Policjanci z Komisariatu w Osjakowie zatrzymali 52 - letniego mieszkańca powiatu wieluńskiego, który mając 3 promile alkoholu w organizmie sam przyjechał samochodem do stróżów prawa. Grozi mu do 2 lat pozbawienia wolności i wysoka grzywna.
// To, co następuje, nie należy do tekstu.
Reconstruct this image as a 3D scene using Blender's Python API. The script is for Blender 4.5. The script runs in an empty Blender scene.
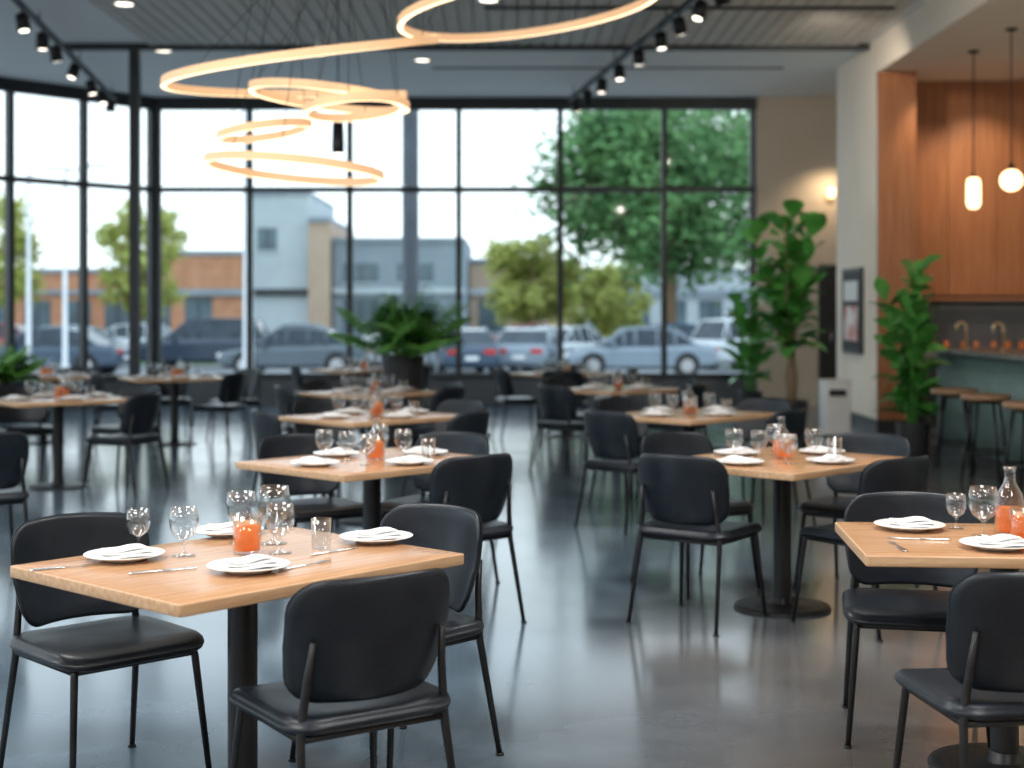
import bpy, math, random
from math import sin, cos, pi, radians
from mathutils import Vector, Matrix
random.seed(7)
scene = bpy.context.scene
COL = scene.collection

# ------------------------------------------------------------------ materials
def mkmat(name, c1, c2=None, scale=5.0, rough=0.5, metal=0.0, bump=0.0, bscale=None, stretch=(1,1,1),
          trans=0.0, emit=None, estr=0.0, ior=1.45, detail=4, coat=0.0, rough2=None, spec=None, world=False):
    m = bpy.data.materials.new(name); m.use_nodes = True
    nt = m.node_tree; N = nt.nodes; L = nt.links
    b = N['Principled BSDF']
    b.inputs['Base Color'].default_value = (*c1, 1)
    b.inputs['Roughness'].default_value = rough
    b.inputs['Metallic'].default_value = metal
    b.inputs['IOR'].default_value = ior
    b.inputs['Transmission Weight'].default_value = trans
    b.inputs['Coat Weight'].default_value = coat
    if spec is not None: b.inputs['Specular IOR Level'].default_value = spec
    if emit:
        b.inputs['Emission Color'].default_value = (*emit, 1)
        b.inputs['Emission Strength'].default_value = estr
    if c2 is not None or bump > 0:
        tc = N.new('ShaderNodeTexCoord'); mp = N.new('ShaderNodeMapping')
        mp.inputs['Scale'].default_value = stretch
        L.new(tc.outputs['Object'], mp.inputs['Vector'])
        nz = N.new('ShaderNodeTexNoise'); nz.inputs['Scale'].default_value = scale
        nz.inputs['Detail'].default_value = detail
        L.new(mp.outputs['Vector'], nz.inputs['Vector'])
        if c2 is not None:
            r = N.new('ShaderNodeValToRGB')
            r.color_ramp.elements[0].position = 0.33; r.color_ramp.elements[1].position = 0.67
            r.color_ramp.elements[0].color = (*c1, 1); r.color_ramp.elements[1].color = (*c2, 1)
            L.new(nz.outputs['Fac'], r.inputs['Fac']); L.new(r.outputs['Color'], b.inputs['Base Color'])
        if rough2 is not None:
            mr = N.new('ShaderNodeMapRange'); mr.inputs['From Min'].default_value = .3; mr.inputs['From Max'].default_value = .7
            mr.inputs['To Min'].default_value = rough; mr.inputs['To Max'].default_value = rough2
            L.new(nz.outputs['Fac'], mr.inputs['Value']); L.new(mr.outputs['Result'], b.inputs['Roughness'])
        if bump > 0:
            n2 = N.new('ShaderNodeTexNoise'); n2.inputs['Scale'].default_value = bscale or scale*4
            n2.inputs['Detail'].default_value = 3
            L.new(mp.outputs['Vector'], n2.inputs['Vector'])
            bp = N.new('ShaderNodeBump'); bp.inputs['Strength'].default_value = bump; bp.inputs['Distance'].default_value = .02
            L.new(n2.outputs['Fac'], bp.inputs['Height']); L.new(bp.outputs['Normal'], b.inputs['Normal'])
    return m

M = {}
M['leather'] = mkmat('black_leather', (.006,.009,.014), (.011,.016,.023), 6, rough=.36, bump=.05, bscale=160, spec=.38)
M['metal_blk'] = mkmat('black_metal', (.012,.013,.015), (.02,.02,.022), 20, rough=.38, metal=.3)
M['frame'] = mkmat('window_frame_black', (.02,.024,.028), (.028,.032,.036), 6, rough=.45)
M['wood_table'] = mkmat('oak_table_wood', (.41,.21,.10), (.54,.305,.16), 4, rough=.21, bump=.03, bscale=30, stretch=(1,14,14))
M['wood_edge'] = mkmat('oak_edge', (.44,.26,.14), (.56,.37,.22), 6, rough=.45, stretch=(1,10,10))
M['wood_bar'] = mkmat('walnut_panel', (.25,.10,.045), (.33,.145,.068), 2.2, rough=.42, bump=.03, bscale=20, stretch=(9,9,.6))
M['wood_stool'] = mkmat('stool_wood', (.26,.145,.08), (.36,.21,.12), 5, rough=.4, stretch=(1,8,1))
M['china'] = mkmat('white_china', (.82,.81,.79), (.86,.85,.84), 3, rough=.18)
M['linen'] = mkmat('white_linen', (.78,.78,.78), (.86,.86,.86), 60, rough=.85, bump=.3, bscale=200)
M['steel'] = mkmat('cutlery_steel', (.62,.62,.62), (.7,.7,.7), 30, rough=.2, metal=1)
M['brass'] = mkmat('brass', (.75,.52,.28), (.8,.58,.33), 10, rough=.28, metal=1)
def thin_glass(name, tint, base, edge):
    m = bpy.data.materials.new(name); m.use_nodes = True
    nt = m.node_tree; N = nt.nodes; L = nt.links
    for n in list(N):
        if n.type != 'OUTPUT_MATERIAL': N.remove(n)
    out = [n for n in N if n.type == 'OUTPUT_MATERIAL'][0]
    t = N.new('ShaderNodeBsdfTransparent'); t.inputs[0].default_value = (*tint,1)
    g = N.new('ShaderNodeBsdfGlossy'); g.inputs['Roughness'].default_value = .04; g.inputs[0].default_value=(1,1,1,1)
    lw = N.new('ShaderNodeLayerWeight'); lw.inputs['Blend'].default_value = .35
    pw = N.new('ShaderNodeMath'); pw.operation='POWER'; pw.inputs[1].default_value=1.7; L.new(lw.outputs['Facing'], pw.inputs[0])
    mr = N.new('ShaderNodeMapRange'); mr.inputs['To Min'].default_value = base; mr.inputs['To Max'].default_value = edge
    L.new(pw.outputs[0], mr.inputs['Value'])
    mx = N.new('ShaderNodeMixShader'); L.new(mr.outputs[0], mx.inputs[0])
    L.new(t.outputs[0], mx.inputs[1]); L.new(g.outputs[0], mx.inputs[2]); L.new(mx.outputs[0], out.inputs[0])
    return m
M['glass'] = thin_glass('drinking_glass', (.93,.95,.96), .045, .75)
M['pane'] = thin_glass('window_pane', (.96,.985,.985), .002, .03)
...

Stróże prawa z Osjakowa 25 kwietnia 2017 roku udali się do miejscowości Krzętle, gdzie w godzinach wieczornych doszło do wypadku drogowego. Na miejscu ustalili, że młody 18 - letni kierowca fiata punto, który prawo jazdy odebrał dwa tygodnie wcześniej, najprawdopodobniej nie dostosował prędkości do warunków panujących na drodze, stracił kontrolę nad samochodem, wypadł z jezdni i dachował. Dwie pasażerki fiata zostały zabrane do szpitala. Policjanci dokonali oględziny miejsca wypadku, przesłuchali świadków, zabezpieczyli punto do dalszych szczegółowych oględzin. Oczekując na holownik, w stojącym na poboczu oznakowanym radiowozie z włączoną sygnalizacją świetlną, sporządzając dokumentację zauważyli, że od strony miejscowości Chorzyna nadjeżdża osobowe auto. Renault megane zatrzymało się kilkanaście metrów od radiowozu. Zbliżała się północ. Upłynęła chwila, a z samochodu nikt nie wysiadał. Zaintrygowani policjanci postanowili sprawdzić czy czasami kierowcy nic się nie stało. Gdy otworzyli drzwi wszystko okazało się jasne. Od razu mundurowi wyczuli woń alkoholu i usłyszeli bełkotliwą mowę. Kierowca renault był kompletnie pijany. 52 - letni mieszkaniec powiatu wieluńskiego miał 3 promile alkoholu w organizmie. Powiedział tylko, że wraca do domu od kolegi. Policjanci zatrzymali pijanemu kierowcy prawo jazdy. Grozi mu teraz do dwóch lat pozbawiania wolności i wysoka grzywna.